In 1812 Godwin got a fan letter from a young man named Percy Bysshe Shelly, and he responded with an open invitation to visit. Over the next years Shelly became a frequent visitor at the Godwin house and Godwin became his valued friend and mentor. Things took a much different turn when Shelly fell in love with Mary (then 16). Though Godwin had come to like Shelly, he strongly disapproved of their affair (not least because Shelly was, rather inconveniently, already married). The two eloped in 1814 (accompanied by Jane Clairmont, Mary’s step-sister), nevertheless.
For the next several years, Godwin was beset by financial and personal problems. He refused to see Mary and Percy until they got married (though he accepted periodic gifts of money from Shelly). The Godwin home became a tense and gloomy place, not helped by Godwin’s mounting financial problems. Fanny, Mary Wollstonecraft’s first daughter, became increasingly lonely and depressed and committed suicide in 1816. Shortly thereafter came the news that Shelly’s wife, Harriet, had killed herself as well. Her death, however, enabled Mary and Percy to marry, at least making possible a rapprochement between Godwin and his daughter. Their relationship deepened further when Mary, following the death of Shelly in 1822, moved back to England with their son.

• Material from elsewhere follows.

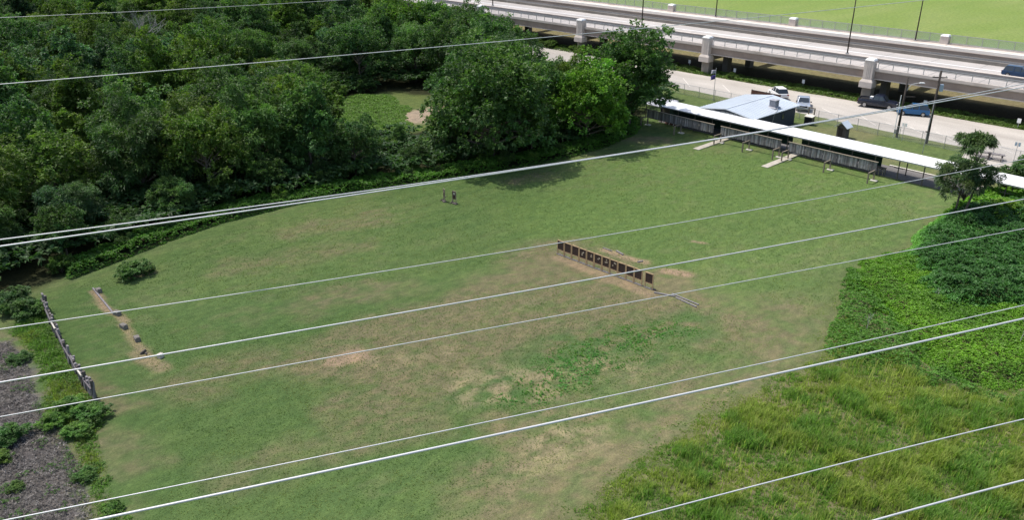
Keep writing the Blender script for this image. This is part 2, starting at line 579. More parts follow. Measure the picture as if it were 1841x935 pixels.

Godwin continued to write, including a four volume History of the Commonwealth of England (1828). But in the meantime, his debts finally caught up with him and he declared bankruptcy in 1825. The Juvenile Library closed and the Godwins had to move to more modest accommodations. Godwin continued to write and publish, however, and the family scraped by. In 1833 the new Whig government gave Godwin a position as a custodian in the Palace of Westminster, i.e., the British parliament building. It included a modest pension and a residence. Though a rather ironic sort of position for an anarchist, it at least provided a modicum of security for him and Mary Jane.
Godwin died a few years later and was buried in Mary Wollstonecraft’s grave in St. Pancras. When Mary Shelly died, in 1851, her son had Godwin and Mary Wollstonecraft’s remains transferred to her grave in Bournemouth, where they all rest together.